Directive
Reproduce each line exactly. Skip none.

::: Records provided :::

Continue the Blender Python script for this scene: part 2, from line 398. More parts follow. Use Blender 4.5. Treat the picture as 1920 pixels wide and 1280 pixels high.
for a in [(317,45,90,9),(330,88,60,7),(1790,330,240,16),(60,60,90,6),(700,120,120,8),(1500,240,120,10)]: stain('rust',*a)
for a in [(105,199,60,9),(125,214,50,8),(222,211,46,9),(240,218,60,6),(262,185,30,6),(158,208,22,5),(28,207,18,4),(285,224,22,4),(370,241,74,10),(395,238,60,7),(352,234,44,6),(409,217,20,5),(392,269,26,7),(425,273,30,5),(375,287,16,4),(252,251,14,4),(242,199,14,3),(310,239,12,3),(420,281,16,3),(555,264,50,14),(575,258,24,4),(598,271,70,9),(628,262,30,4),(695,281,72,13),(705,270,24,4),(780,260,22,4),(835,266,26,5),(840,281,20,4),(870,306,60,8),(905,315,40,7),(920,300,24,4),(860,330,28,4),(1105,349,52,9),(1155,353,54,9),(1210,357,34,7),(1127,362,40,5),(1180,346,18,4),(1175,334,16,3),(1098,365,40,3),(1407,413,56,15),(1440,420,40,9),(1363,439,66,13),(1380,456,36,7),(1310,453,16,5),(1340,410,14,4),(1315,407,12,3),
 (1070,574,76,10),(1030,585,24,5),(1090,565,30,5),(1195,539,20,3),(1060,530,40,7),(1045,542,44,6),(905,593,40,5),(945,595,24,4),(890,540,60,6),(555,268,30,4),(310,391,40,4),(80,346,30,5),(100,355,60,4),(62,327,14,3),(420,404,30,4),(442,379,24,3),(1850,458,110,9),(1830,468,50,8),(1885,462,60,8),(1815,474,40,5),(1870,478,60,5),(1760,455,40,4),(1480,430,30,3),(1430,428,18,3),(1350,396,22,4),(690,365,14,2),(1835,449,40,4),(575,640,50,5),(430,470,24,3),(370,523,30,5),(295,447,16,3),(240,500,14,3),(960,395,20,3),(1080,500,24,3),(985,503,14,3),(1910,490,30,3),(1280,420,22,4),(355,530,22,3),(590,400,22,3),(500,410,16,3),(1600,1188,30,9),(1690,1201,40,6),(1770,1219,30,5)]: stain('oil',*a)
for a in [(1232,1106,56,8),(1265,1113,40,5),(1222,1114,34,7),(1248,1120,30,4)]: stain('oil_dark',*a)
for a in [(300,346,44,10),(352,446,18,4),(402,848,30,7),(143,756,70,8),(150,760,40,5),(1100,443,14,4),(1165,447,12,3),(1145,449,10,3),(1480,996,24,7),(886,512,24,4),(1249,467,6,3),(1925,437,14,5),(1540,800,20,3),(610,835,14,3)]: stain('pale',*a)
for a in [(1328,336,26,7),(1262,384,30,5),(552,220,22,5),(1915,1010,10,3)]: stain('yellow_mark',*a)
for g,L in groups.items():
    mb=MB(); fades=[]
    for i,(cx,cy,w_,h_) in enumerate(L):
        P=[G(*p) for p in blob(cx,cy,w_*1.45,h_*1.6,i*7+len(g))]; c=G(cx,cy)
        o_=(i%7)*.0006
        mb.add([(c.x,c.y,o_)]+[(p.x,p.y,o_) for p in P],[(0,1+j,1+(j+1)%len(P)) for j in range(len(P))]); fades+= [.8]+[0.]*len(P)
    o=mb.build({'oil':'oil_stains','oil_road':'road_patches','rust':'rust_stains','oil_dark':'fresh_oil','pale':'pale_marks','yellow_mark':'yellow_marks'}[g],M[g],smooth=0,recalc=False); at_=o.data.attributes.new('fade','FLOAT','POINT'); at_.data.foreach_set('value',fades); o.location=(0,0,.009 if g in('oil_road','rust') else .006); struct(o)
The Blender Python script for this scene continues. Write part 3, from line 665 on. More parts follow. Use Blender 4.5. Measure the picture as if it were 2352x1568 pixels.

:::

Solution to this task
Continue the Blender Python script for this scene: part 2, from line 398. More parts follow. Use Blender 4.5. Treat the picture as 1920 pixels wide and 1280 pixels high.
for a in [(317,45,90,9),(330,88,60,7),(1790,330,240,16),(60,60,90,6),(700,120,120,8),(1500,240,120,10)]: stain('rust',*a)
for a in [(105,199,60,9),(125,214,50,8),(222,211,46,9),(240,218,60,6),(262,185,30,6),(158,208,22,5),(28,207,18,4),(285,224,22,4),(370,241,74,10),(395,238,60,7),(352,234,44,6),(409,217,20,5),(392,269,26,7),(425,273,30,5),(375,287,16,4),(252,251,14,4),(242,199,14,3),(310,239,12,3),(420,281,16,3),(555,264,50,14),(575,258,24,4),(598,271,70,9),(628,262,30,4),(695,281,72,13),(705,270,24,4),(780,260,22,4),(835,266,26,5),(840,281,20,4),(870,306,60,8),(905,315,40,7),(920,300,24,4),(860,330,28,4),(1105,349,52,9),(1155,353,54,9),(1210,357,34,7),(1127,362,40,5),(1180,346,18,4),(1175,334,16,3),(1098,365,40,3),(1407,413,56,15),(1440,420,40,9),(1363,439,66,13),(1380,456,36,7),(1310,453,16,5),(1340,410,14,4),(1315,407,12,3),
 (1070,574,76,10),(1030,585,24,5),(1090,565,30,5),(1195,539,20,3),(1060,530,40,7),(1045,542,44,6),(905,593,40,5),(945,595,24,4),(890,540,60,6),(555,268,30,4),(310,391,40,4),(80,346,30,5),(100,355,60,4),(62,327,14,3),(420,404,30,4),(442,379,24,3),(1850,458,110,9),(1830,468,50,8),(1885,462,60,8),(1815,474,40,5),(1870,478,60,5),(1760,455,40,4),(1480,430,30,3),(1430,428,18,3),(1350,396,22,4),(690,365,14,2),(1835,449,40,4),(575,640,50,5),(430,470,24,3),(370,523,30,5),(295,447,16,3),(240,500,14,3),(960,395,20,3),(1080,500,24,3),(985,503,14,3),(1910,490,30,3),(1280,420,22,4),(355,530,22,3),(590,400,22,3),(500,410,16,3),(1600,1188,30,9),(1690,1201,40,6),(1770,1219,30,5)]: stain('oil',*a)
for a in [(1232,1106,56,8),(1265,1113,40,5),(1222,1114,34,7),(1248,1120,30,4)]: stain('oil_dark',*a)
for a in [(300,346,44,10),(352,446,18,4),(402,848,30,7),(143,756,70,8),(150,760,40,5),(1100,443,14,4),(1165,447,12,3),(1145,449,10,3),(1480,996,24,7),(886,512,24,4),(1249,467,6,3),(1925,437,14,5),(1540,800,20,3),(610,835,14,3)]: stain('pale',*a)
for a in [(1328,336,26,7),(1262,384,30,5),(552,220,22,5),(1915,1010,10,3)]: stain('yellow_mark',*a)
for g,L in groups.items():
    mb=MB(); fades=[]
    for i,(cx,cy,w_,h_) in enumerate(L):
        P=[G(*p) for p in blob(cx,cy,w_*1.45,h_*1.6,i*7+len(g))]; c=G(cx,cy)
        o_=(i%7)*.0006
        mb.add([(c.x,c.y,o_)]+[(p.x,p.y,o_) for p in P],[(0,1+j,1+(j+1)%len(P)) for j in range(len(P))]); fades+= [.8]+[0.]*len(P)
    o=mb.build({'oil':'oil_stains','oil_road':'road_patches','rust':'rust_stains','oil_dark':'fresh_oil','pale':'pale_marks','yellow_mark':'yellow_marks'}[g],M[g],smooth=0,recalc=False); at_=o.data.attributes.new('fade','FLOAT','POINT'); at_.data.foreach_set('value',fades); o.location=(0,0,.009 if g in('oil_road','rust') else .006); struct(o)
The Blender Python script for this scene continues. Write part 3, from line 665 on. More parts follow. Use Blender 4.5. Measure the picture as if it were 2352x1568 pixels.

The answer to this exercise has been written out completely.